The idea that large historical events are determined by luck is profoundly shocking, although it is demonstrably true.
There's a lot of randomness in the decisions that people make.
History cannot be explained deterministically and it cannot be predicted because it is chaotic. So many forces are at work and their interactions are so complex that extremely small variations in the strength of the forces and the way they interact produce huge differences in outcomes. Not only that, but history is what is called a ‘level two’ chaotic system. Chaotic systems come in two shapes. Level one chaos is chaos that does not react to predictions about it. The weather, for example, is a level one chaotic system. Though it is influenced by myriad factors, we can build computer models that take more and more of them into consideration, and produce better and better weather forecasts. Level two chaos is chaos that reacts to predictions about it, and therefore can never be predicted accurately. Markets, for example, are a level two chaotic system. What will happen if we develop a computer program that forecasts with 100 per cent accuracy the price of oil tomorrow?

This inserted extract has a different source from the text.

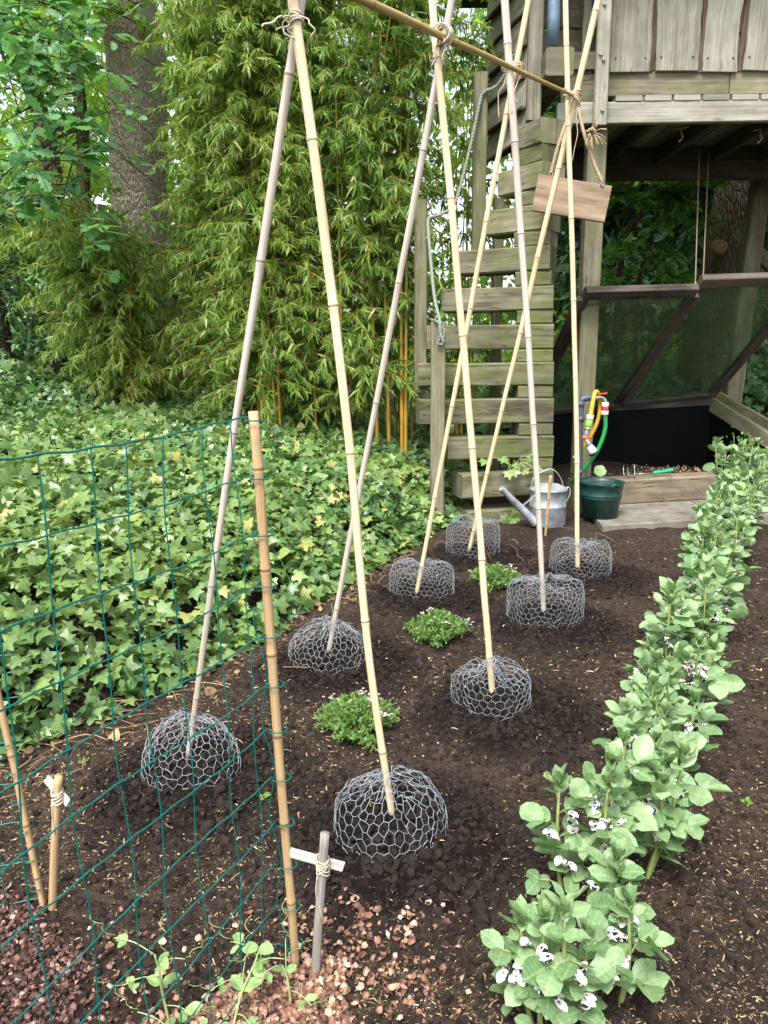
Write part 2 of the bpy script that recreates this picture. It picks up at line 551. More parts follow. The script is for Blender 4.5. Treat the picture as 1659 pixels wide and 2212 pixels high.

The price of oil will immediately react to the forecast, which would consequently fail to materialise. If the current price of oil is $90 a barrel, and the infallible computer program predicts that tomorrow it will be $100, traders will rush to buy oil so that they can profit from the predicted price rise. As a result, the price will shoot up to $100 a barrel today rather than tomorrow. Then what will happen tomorrow? Nobody knows.